Movie review: Jab Tak Hai Jaan


Movie review: Jab Tak Hai Jaan

Jab Tak Hai Jaan

Cast: Shah Rukh Khan, Katrina Kaif, Anushka Sharma
Direction: Yash Chopra
Music: A.R. Rahman

Keeping the emotional factor of Yash Chopra’s demise aside, Jab Tak Hai Jaan lacks the Yash Chopra punch. The story revolves around Major Samar Anand (Shah Ruk Khan) who is an officer in bomb disposal squad in the Indian Army  posted in Kashmir and Ladakh. The opening scene has Shah Ruk Khan defusing his 98th bomb and he does this without a suit and after which he is shown riding off on his Enfield establishing the fact that he is loner.

But he wasn’t always a loner which is revealed to us when Akira played by Anuska Sharma, an internee with Discovery chances onto Samar Anand’s diary. The narrative then goes back 10 years in London where Samar Anand is an immigrant who earns his daily bread by doing menial jobs. In his spare time he sings and that is when the billionaire heiress Meera (Katrina Kaif) sees him and she approaches him to teach her a Punjabi song to sing at her dad’s 50th birthday. Samar agrees to do this if in return she teaches him how to speak like a gentleman.

Slowly Samar Anand falls in love with Meera but meets with an accident and Meera who has the habit of bargaining with God, promises God that she would never meet Samar again if God saved him. When Meera explains this to Samar he gets angry and vows that he is going to face death every day to shake Meera’s faith in her Jesus. And that brings us to why he refuses to wear a bomb suit while disposing bombs.

As the film slowly moves into the present, we realize that Akira falls in love with Samar and to know him more she decided to do a documentary on the ‘man who cannot die” so she can be a part of his life for a few days.
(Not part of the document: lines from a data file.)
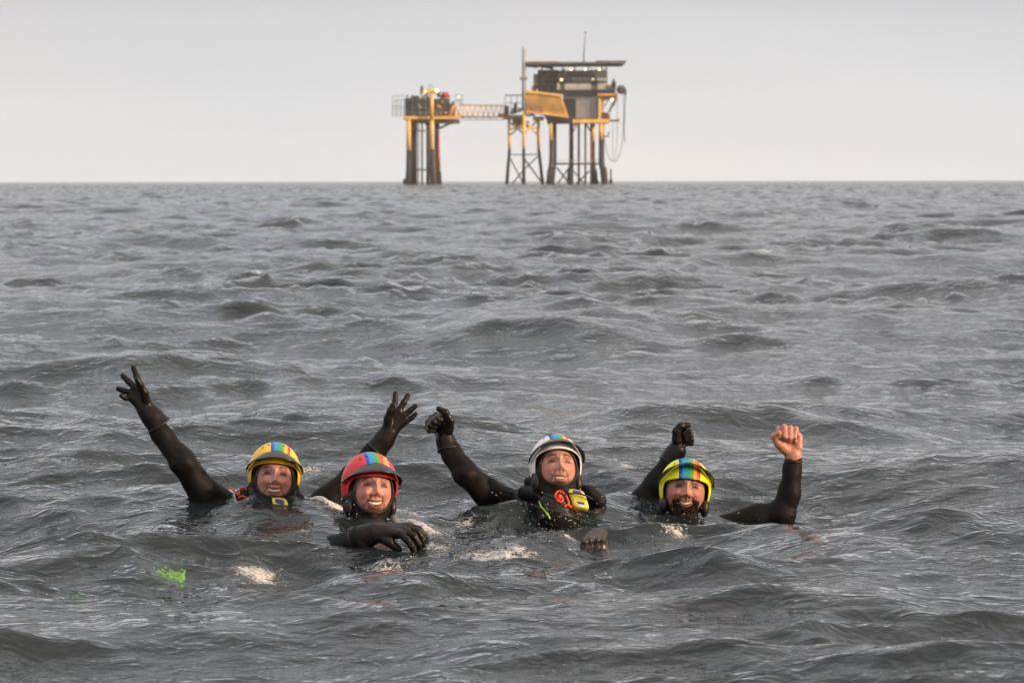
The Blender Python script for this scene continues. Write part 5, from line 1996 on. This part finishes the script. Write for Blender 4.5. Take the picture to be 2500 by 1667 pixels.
for cs_ in ([c3(330, 960), c3(420, 1080), c3(520, 1220), c3(560, 1400)], [c3(420, 1010), c3(560, 1060), c3(640, 1090), c3(760, 1180)], [c3(250, 1180), c3(420, 1250), c3(620, 1290), c3(860, 1330)]):
    tagged_tube('vest_strap', cs_, D - 0.08, 3.4, M_BLACK, parent=white, out=0.001)
SNAP[0] = None
# -- yellow helmet
D = 9.75
c1 = lambda x, y: (560 + x * 0.12115, 1060 + y * 0.12115)
sp_pr = [cap(P(*c1(225, 1220), D - 0.03), P(*c1(345, 1180), D - 0.03), 0.020, 0.022, 0.015), cap(P(*c1(260, 1300), D - 0.05), P(*c1(360, 1230), D - 0.03), 0.022, 0.022, 0.015)]
v, f = surf_nets(sp_pr, 0.005)
link('shoulder_strap', mesh_np('shoulder_strap', v, f), woman, [M_VEST])
sp_pr = [cap(P(*c1(1380, 1190), D - 0.01), P(*c1(1400, 1290), D - 0.04), 0.014, 0.017, 0.015), cap(P(*c1(1400, 1290), D - 0.04), P(*c1(1410, 1450), D - 0.07), 0.017, 0.018, 0.015)]
v, f = surf_nets(sp_pr, 0.005)
st_ = link('shoulder_strap', mesh_np('shoulder_strap', v, f), woman, [M_VEST])
SNAP[0] = torso_bvh(woman)
dW = min(depth_at(*c1(x_, y_), D - 0.1) for x_, y_ in ((880, 1260), (1020, 1330), (1150, 1330), (1000, 1420))) - 0.004
b2_, nn = round_plate('locator_beacon', [c1(850, 1240), c1(1150, 1285), c1(1215, 1500), c1(880, 1440)], dW, 0.020, M_BEACY, power=5, dds=(0.02, 0.02, -0.03, -0.03), dome=0.002)
tag(b2_, 'yellow and blue locator beacon half sunk below the yellow helmet', 'locator beacon')
round_plate('blue_panel', [c1(920, 1288), c1(1095, 1318), c1(1115, 1410), c1(930, 1375)], dW - 0.0045, 0.002, M_BEACB, b2_, power=6, dds=(0.010, 0.010, -0.014, -0.014))
oc2 = tagged_tube('orange_cord', [c1(-10, 1050), c1(60, 1110), c1(130, 1165), c1(195, 1225)], D - 0.06, 2.0, M_ORANGE,
                  'orange cord trailing over the water at the shoulder of the yellow helmeted swimmer', 'cord')
tagged_tube('loop', [c1(205, 1200), c1(205, 1120), c1(250, 1080), c1(310, 1088), c1(350, 1118)], D - 0.07, 1.9, M_ORANGE, parent=oc2)
tagged_tube('loop', [c1(185, 1280), c1(240, 1245), c1(330, 1262), c1(440, 1292), c1(500, 1303), c1(570, 1300)], D - 0.09, 2.0, M_ORANGE, parent=oc2)
SNAP[0] = None
for ch, (x, y), dd in (('E', (1365, 1220), 0.046), ('A', (1365, 1335), 0.068)):
    text_mesh('strap_letter', ch, P(*c1(x, y), D - dd - 0.004), 0.014, FACE @ Matrix.Rotation(R(-90), 4, 'Z'), M_GREYLET, st_)
# nose ring
nr = xf(M1, [[-0.0165 + 0.0035 * math.cos(t), -0.1095 + 0.002 * math.sin(t), -0.030 + 0.004 * math.sin(t)] for t in np.linspace(0, 6.28, 13)])
v, f = tube(nr, 0.0006, 5)
link('nose_ring', mesh_np('nose_ring', v, f), woman, [M_SILVER])

# -- red helmet: print on the glove, tube at the collar
gl_ = [c for c in red.children if c.name.startswith('glove')][0]
text_mesh('glove_print', 'GUL', P(946, 1303, 8.966), 0.0105, FACE, M_WHITE, gl_)
text_mesh('glove_mark', '#', P(934.5, 1303, 8.966), 0.010, FACE, M_REDLET, gl_) if False else None
q_, n_ = round_plate('glove_mark', [(932, 1301), (939, 1301), (939, 1306), (932, 1306)], 8.966, 0.001, M_REDLET, gl_, power=6)
tb = tagged_tube('inflation_tube', [(959, 1262, 0.02), (966, 1272), (976, 1283)], 9.42, 8.5, M_CLEAR, parent=red, n=6, ends=12)

# -- swim fins showing through the ripples


def fin(name, px, py, yaw, wid, ln, m, label, z=0.012, tilt=0.02):
    d = (HCAM - z) * FPX / (py - HOR)
    c = np.array([(px - 1250) / FPX * d, d, z])
    rows_ = []
    for t in np.linspace(0, 1, 42):
        w = wid * (0.55 + 0.45 * t) * (1 if t < 0.92 else 0.9)
        for u in np.linspace(-1, 1, 27):
            rib = 0.006 * (abs(abs(u) - 0.85) < 0.12)
            rows_.append((u * w / 2, (t - 0.5) * ln, rib - 0.010 * (1 - u * u) + tilt * (t - 0.5) + 0.01 * math.sin(t * 5)))
    a = np.array(rows_)
    cs_, sn_ = math.cos(yaw), math.sin(yaw)
    a = np.stack([a[:, 0] * cs_ - a[:, 1] * sn_, a[:, 0] * sn_ + a[:, 1] * cs_, a[:, 2]], 1) + c
    b = a - np.array([0, 0, 0.006])
    i, j = np.meshgrid(np.arange(41), np.arange(26), indexing='ij')
    f1 = np.stack([i * 27 + j, i * 27 + j + 1, (i + 1) * 27 + j + 1, (i + 1) * 27 + j], -1).reshape(-1, 4)
    f2 = f1[:, ::-1] + 42 * 27
    o_ = link(name, mesh_np(name, np.vstack([a, b]), [f1, f2]), None, [m])
    return tag(o_, label, 'swim fin')


M_FINL = mat('lime_fin_rubber', (0.15, 0.36, 0.055), 0.45, noise=0.25, nscale=25)
M_FING = mat('dark_green_fin_rubber', (0.05, 0.16, 0.055), 0.4, noise=0.3, nscale=25)
M_FINR = mat('dark_red_fin_rubber', (0.16, 0.025, 0.02), 0.4, noise=0.3, nscale=25)


# ------------------------------------------------------------------ fins, foam bubbles and spray
def sea_at(x, y):
    """displaced sea surface points for calm-water points"""
    x, y = np.asarray(x, dtype=np.float32), np.asarray(y, dtype=np.float32)
    a = np.full_like(x, 0.02)
    b = np.full_like(x, 0.008)
    ox_, oy_, oz_, fm_ = sea_disp(x, y, a, b)
    return np.stack([x + ox_, y + oy_, oz_], 1), fm_


def fin_z(px, py):
    d = HCAM * FPX / (py - HOR)
    x0 = (px - 1250) / FPX * d
    gx, gy = np.meshgrid(np.linspace(-0.1, 0.1, 5), np.linspace(-0.2, 0.2, 7))
    return float(np.mean(sea_at(x0 + gx.ravel(), d + gy.ravel())[0][:, 2]))


for args, dz in ((('swim_fin', 388, 1392, 0.2, 0.19, 0.44, M_FINL, 'bright lime green swim fin showing through the ripples at far left'), -0.011),
                 (('swim_fin', 225, 1446, -0.5, 0.15, 0.32, M_FING, 'dark green swim fin just awash left of the lime one'), -0.016),
                 (('swim_fin', 885, 1486, 1.2, 0.10, 0.30, M_FINR, 'dark red swim fin under the water below the red helmeted swimmer'), -0.016)):
    o_ = fin(*args)
    me = o_.data
    co = np.empty(len(me.vertices) * 3, dtype=np.float32)
    me.vertices.foreach_get('co', co)
    co = co.reshape(-1, 3)
    acc = 0
    for ax_ in (-0.06, 0.0, 0.06):
        for ay_ in (-0.07, 0.0, 0.07):
            acc = acc + sea_at(co[:, 0] + ax_, co[:, 1] + ay_)[0][:, 2]
    half_ = len(co) // 2
    zz = acc / 9 + dz
    zz[half_:] -= 0.006
    co[:, 2] = zz + (co[:, 2] - 0.012) * 0.3
    if 'lime' in o_['label'] or 'green' in o_['label']:
        co[:, 2] += 0.010 * np.sin(co[:, 0] * 190 + 2 * np.sin(co[:, 1] * 61)) * np.sin(co[:, 1] * 130 + 2 * np.sin(co[:, 0] * 97)) + 0.004 * np.sin(co[:, 0] * 210 + co[:, 1] * 150)
    me.vertices.foreach_set('co', co.ravel())
    me.update()

frg = np.random.default_rng(31)
ico = bpy.data.meshes.new('tmp')
bm = bmesh.new()
bmesh.ops.create_icosphere(bm, subdivisions=1, radius=1.0)
icoV = np.array([v.co[:] for v in bm.verts])
icoF = np.array([[v.index for v in f.verts] for f in bm.faces])
bm.free()


def blobs(name, pts, rad, m, squash=0.8):
    n = len(pts)
    sc = np.stack([rad, rad, rad * squash], 1)
    v = (icoV[None] * sc[:, None, :] + pts[:, None, :]).reshape(-1, 3)
    f = (icoF[None] + (np.arange(n) * len(icoV))[:, None, None]).reshape(-1, 3)
    return tag(_old_link(name, mesh_np(name, v, f), None, [m]), kind='stuff')


def foam_points(n):
    w = np.array([f_[2] * f_[3] for f_ in FOAMS])
    k = frg.choice(len(FOAMS), n, p=w / w.sum())
    fo = np.array(FOAMS)[k]
    r_ = np.abs(frg.normal(size=n)) * 0.55
    a_ = frg.random(n) * 6.283
    # bubbles gather along little curved drift lines
    xx = fo[:, 0] + r_ * np.cos(a_) * fo[:, 2]
    yy = fo[:, 1] + r_ * np.sin(a_) * fo[:, 2] * 1.2
    lane = np.sin(xx * 41 + 3 * np.sin(yy * 17)) + np.sin(yy * 33 + 2.5 * np.sin(xx * 23))
    keep = frg.random(n) < np.clip(0.15 + 0.6 * lane, 0.02, 1)
    return xx[keep], yy[keep]


M_BUB = mat('foam_bubble', (0.85, 0.86, 0.86), 0.06, spec=0.8)
M_BUB.node_tree.nodes['Principled BSDF'].inputs['Transmission Weight'].default_value = 0.55
M_BUB.node_tree.nodes['Principled BSDF'].inputs['IOR'].default_value = 1.25
fx, fy = foam_points(7000)
fp_, _m = sea_at(fx, fy)
blobs('foam', fp_, 0.0010 + 0.0034 * frg.random(len(fp_)) ** 3, M_BUB, 0.7)
# drops thrown up round the vests
cl = [(1390, 1272, 9.75, 40, 0.10, 0.06), (1350, 1262, 9.8, 26, 0.08, 0.05), (742, 1192, 10.2, 30, 0.05, 0.06), (835, 1256, 9.4, 30, 0.06, 0.05),
      (1045, 1335, 9.05, 24, 0.05, 0.04), (1215, 1352, 8.95, 40, 0.12, 0.05), (1396, 1316, 9.3, 26, 0.05, 0.05), (1655, 1300, 9.5, 26, 0.06, 0.04), (1560, 1170, 10.6, 20, 0.06, 0.05), (1020, 1250, 9.9, 26, 0.15, 0.03), (1740, 1270, 9.9, 16, 0.10, 0.03)]
dp, dr_ = [], []
for px, py, d, n, sx, sz in cl:
    b_ = P(px, py, d)
    for i in range(2 * n):
        dp.append(b_ + np.array([frg.normal() * sx, frg.normal() * sx, abs(frg.normal()) * sz]))
        dr_.append(0.0008 + 0.0018 * frg.random() ** 2)
blobs('spray', np.array(dp), np.array(dr_), M_BUB, 1.0)


# ------------------------------------------------------------------ thin sea haze over everything
hz_v, hz_f = (np.array([(x, y, z) for z in (-4.2, 62.0) for y in (-4300.0, 4300.0) for x in (-4300.0, 4300.0)]),
              np.array([(0, 2, 3, 1), (4, 5, 7, 6), (0, 1, 5, 4), (1, 3, 7, 5), (3, 2, 6, 7), (2, 0, 4, 6)]))
haze = _old_link('haze', mesh_np('haze', hz_v, hz_f, smooth=False), None)
mh = bpy.data.materials.new('haze')
mh.use_nodes = True
hn, hl = mh.node_tree.nodes, mh.node_tree.links
hn.clear()
ho = hn.new('ShaderNodeOutputMaterial')
hv = hn.new('ShaderNodeVolumePrincipled')
hv.inputs['Color'].default_value = (0.90, 0.95, 1.0, 1)
hv.inputs['Density'].default_value = 0.00008
hv.inputs['Anisotropy'].default_value = 0.0
hl.new(hv.outputs[0], ho.inputs['Volume'])
haze.data.materials.append(mh)
tag(haze, kind='stuff')
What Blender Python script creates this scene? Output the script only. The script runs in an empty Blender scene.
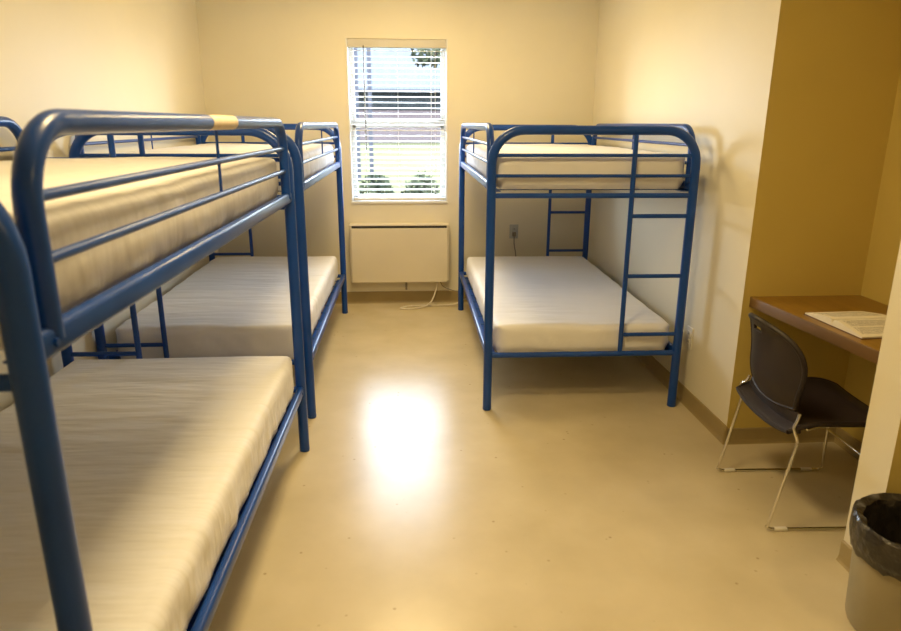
import bpy, bmesh, math, random
from mathutils import Vector, Matrix, noise
random.seed(7)
PI = math.pi
C = bpy.context.scene.collection

# ------------------------------------------------------------------ materials
def mat(name, color, rough=0.5, metal=0.0, spec=0.5, **kw):
    m = bpy.data.materials.new(name); m.use_nodes = True
    b = m.node_tree.nodes['Principled BSDF']
    b.inputs['Base Color'].default_value = (*color, 1)
    b.inputs['Roughness'].default_value = rough
    b.inputs['Metallic'].default_value = metal
    b.inputs['Specular IOR Level'].default_value = spec
    for k, v in kw.items(): b.inputs[k.replace('_', ' ')].default_value = v
    return m

def nd(m, t, **kw):
    n = m.node_tree.nodes.new(t)
    for k, v in kw.items():
        if hasattr(n, k): setattr(n, k, v)
        else: n.inputs[k].default_value = v
    return n
def ln(m, a, b): m.node_tree.links.new(a, b)
def coords(m, scale=(1, 1, 1), rot=(0, 0, 0)):
    tc = nd(m, 'ShaderNodeTexCoord'); mp = nd(m, 'ShaderNodeMapping')
    mp.inputs['Scale'].default_value = scale; mp.inputs['Rotation'].default_value = rot
    ln(m, tc.outputs['Object'], mp.inputs['Vector']); return mp.outputs['Vector']
def add_noise_color(m, c1, c2, scale, lo=.35, hi=.65, vec=None, detail=4):
    b = m.node_tree.nodes['Principled BSDF']
    n = nd(m, 'ShaderNodeTexNoise'); n.inputs['Scale'].default_value = scale; n.inputs['Detail'].default_value = detail
    ln(m, vec or coords(m), n.inputs['Vector'])
    r = nd(m, 'ShaderNodeValToRGB')
    r.color_ramp.elements[0].position = lo; r.color_ramp.elements[1].position = hi
    r.color_ramp.elements[0].color = (*c1, 1); r.color_ramp.elements[1].color = (*c2, 1)
    ln(m, n.outputs['Fac'], r.inputs['Fac']); ln(m, r.outputs['Color'], b.inputs['Base Color'])
    return r
def add_bump(m, scale, strength, dist=.01, vec=None, detail=3):
    b = m.node_tree.nodes['Principled BSDF']
    n = nd(m, 'ShaderNodeTexNoise'); n.inputs['Scale'].default_value = scale; n.inputs['Detail'].default_value = detail
    ln(m, vec or coords(m), n.inputs['Vector'])
    bp = nd(m, 'ShaderNodeBump'); bp.inputs['Strength'].default_value = strength; bp.inputs['Distance'].default_value = dist
    ln(m, n.outputs['Fac'], bp.inputs['Height'])
    if b.inputs['Normal'].links: ln(m, b.inputs['Normal'].links[0].from_socket, bp.inputs['Normal'])
    ln(m, bp.outputs['Normal'], b.inputs['Normal'])

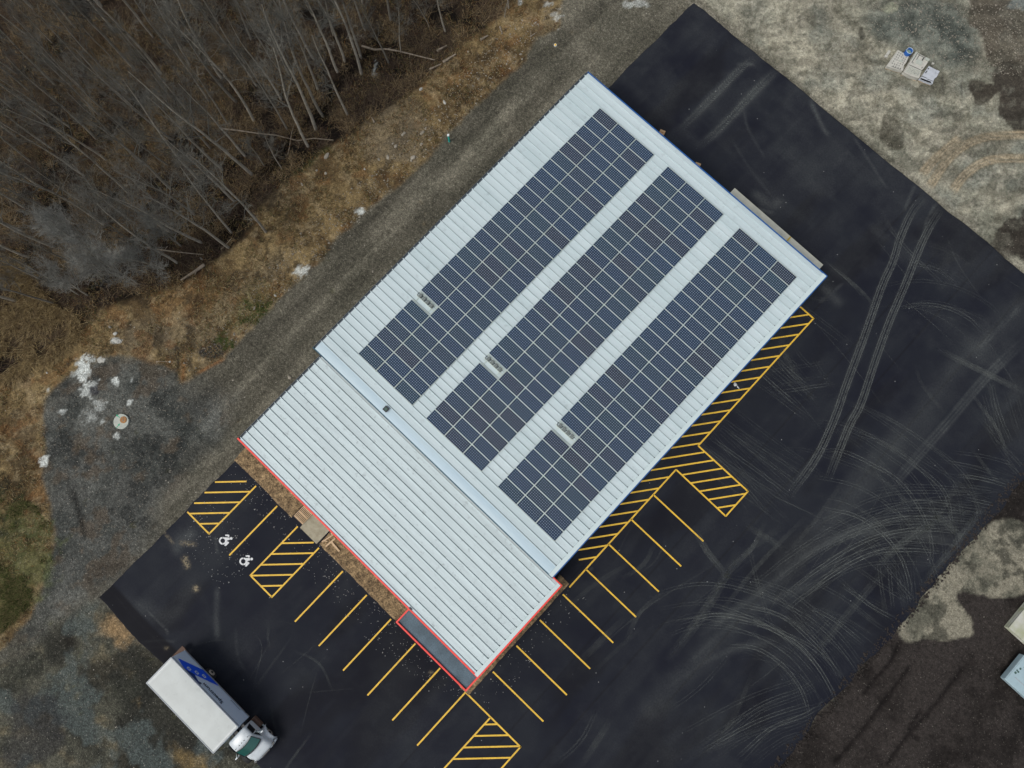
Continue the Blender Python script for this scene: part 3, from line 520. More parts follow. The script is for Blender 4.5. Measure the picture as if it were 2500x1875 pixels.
# ------------------------------------------------------------------ painted markings
PW=.125; ZP=.028
def line(mb,a,b,wd=PW,z=ZP,z2=None):
    a=Vector(a); b=Vector(b); d=(b-a).normalized(); nrm=Vector((-d.y,d.x))*wd/2
    mb.prism([tuple(a-nrm),tuple(b-nrm),tuple(b+nrm),tuple(a+nrm)],z-.02,z)
def hatch(mb,poly,direction,pitch,phase,wd=PW,z=ZP+.003):
    d=Vector(direction).normalized(); nn=Vector((-d.y,d.x)); ts=[Vector(p).dot(nn) for p in poly]; k=math.ceil((min(ts)-phase)/pitch)
    while k*pitch+phase<max(ts):
        t=k*pitch+phase; hits=[]
        for i in range(len(poly)):
            a=Vector(poly[i]); b=Vector(poly[(i+1)%len(poly)]); ta,tb=a.dot(nn),b.dot(nn)
            if (ta<t)!=(tb<t): hits.append((a+(b-a)*((t-ta)/(tb-ta))).dot(d))
        hits.sort()
        for i in range(0,len(hits)-1,2):
            if hits[i+1]-hits[i]>.25: line(mb,nn*t+d*hits[i],nn*t+d*hits[i+1],wd,z)
        k+=1
mb=MB()
# stalls on the south-east side
for i in range(-1,7):
    y=4.21-2.743*(i-0)+0.0 if i>-1 else 6.95
    line(mb,(9.56,y),(15.06,y))
for y in (): pass
line(mb,(9.56,9.77),(9.56,-3.25))
# stalls on the south-west side
for x in (-12.32,-4.70,-1.96,.79,3.54,6.30,9.05): line(mb,(x,-14.93 if x<7 else -14.85),(x,-20.38))
mb.build('parking_line',M['yellow']); tag(bpy.data.objects['parking_line'],kind='structure',label='yellow painted parking bay lines on the black asphalt')
mb=MB()
b1=[(7.2,27.35),(9.6,27.35),(9.6,12.5),(15.06,12.5),(15.06,9.75),(9.56,9.75),(9.56,-.95),(7.2,-1.4)]
for a,b in (((7.2,27.35),(9.6,27.35)),((9.6,27.4),(9.6,12.5)),((9.6,12.5),(15.06,12.5)),((15.06,12.55),(15.06,9.7)),((15.06,9.72),(9.56,9.77))): line(mb,a,b)
S1=at(1650+255/2.592,600+1638/2.592); S2=at(1650+396/2.592,600+1612/2.592); hd=(S2[0]-S1[0],S2[1]-S1[1])
Q1=at(1650+48/2.592,600+1452/2.592); Q2=at(1650+297/2.592,600+1412/2.592); hd=(Q2[0]-Q1[0],Q2[1]-Q1[1])
nn=Vector((-hd[1],hd[0])).normalized(); 
K1=Vector(at(1650+735/2.592,600+452/2.592)); K2=Vector(at(1650+65/2.592,600+1185/2.592)); HP=abs((K1-K2).dot(nn))/11*1.03
hatch(mb,b1,hd,HP,K1.dot(nn))
b2=[(-14.76,-14.99),(-14.76,-20.32),(-17.45,-20.32),(-17.45,-15.9)]
line(mb,(-14.76,-14.99),(-14.76,-20.37)); line(mb,(-14.76,-20.32),(-17.35,-20.32))
b3=[(-9.92,-16.0),(-9.92,-20.31),(-7.43,-20.31),(-7.43,-14.95),(-8.75,-14.95)]
for a,b in (((-9.92,-14.93),(-9.92,-20.36)),((-9.92,-20.31),(-7.43,-20.31)),((-7.43,-20.36),(-7.43,-14.95))): line(mb,a,b)
R1=at(1640/2.592,1235+373/2.592); R2=at(1915/2.592,1235+367/2.592); hd2=(R2[0]-R1[0],R2[1]-R1[1]); n2_=Vector((-hd2[1],hd2[0])).normalized()
R3=at(1600/2.592,1235+441/2.592); pit=abs((Vector(R3)-Vector(R1)).dot(n2_))
hatch(mb,b3,hd2,pit,Vector(R1).dot(n2_))
V1=at(1295/2.592,600+1562/2.592); hatch(mb,b2,hd2,pit,Vector(V1).dot(n2_))
b4=[(11.81,-14.9),(15.04,-14.9),(15.06,-20.3),(11.78,-20.3)]
line(mb,(9.1,-14.88),(15.1,-14.88))
line(mb,(11.81,-14.9),(11.78,-20.35)); line(mb,(15.05,-14.83),(15.06,-20.35)); 
U1=at(800+865/2.592,1235+1528/2.592); hatch(mb,b4,hd2,pit,Vector(U1).dot(n2_))
tag(mb.build('hatched_marking',M['yellow']),kind='structure',label='yellow diagonal hatching painted on the asphalt')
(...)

The first half of the movie does drag at point when you feel where the story is headed. Except for the song “Challa” the others are a disappointment. A.R. Rahman fails to impress with the musical score which is surprising s as Rahman hardly gets it wrong. The song ‘Ishq Shava’ jars in the script and the movie could have done without the song. The movie falls back on certain Bollywood clichés like road accidents, a head injury, which results in a case of retrograde amnesia and a neurologist who advises some playacting.

The time Akira spends with Samar in the army is far from realistic. The men in uniform as shown as men desperate for female attention and the scene where Samar and Akaria are suspended from the bridge while he diffuses a bomb is unintentionally funny as Akira chats away totally oblivious to the seriousness of the issue.

As far as the acting goes, Shah Rukh Khan has to be given full credit for carrying the film on his shoulder. Katrina Kaif fails to impress though she looks the quintessential innocent Yash Chopra heroine. Anushka Sharma is like a breath of life to the film with her over the top happy go lucky present day Delhi girl. But at times her shrilly voice gets too much to bear. It was nice seeing the softer Kashmir on big screen after long time. The locales of a Yash Chopra movie can never fail and Jab Tak Hai Jaan is yet another testimonial for the same.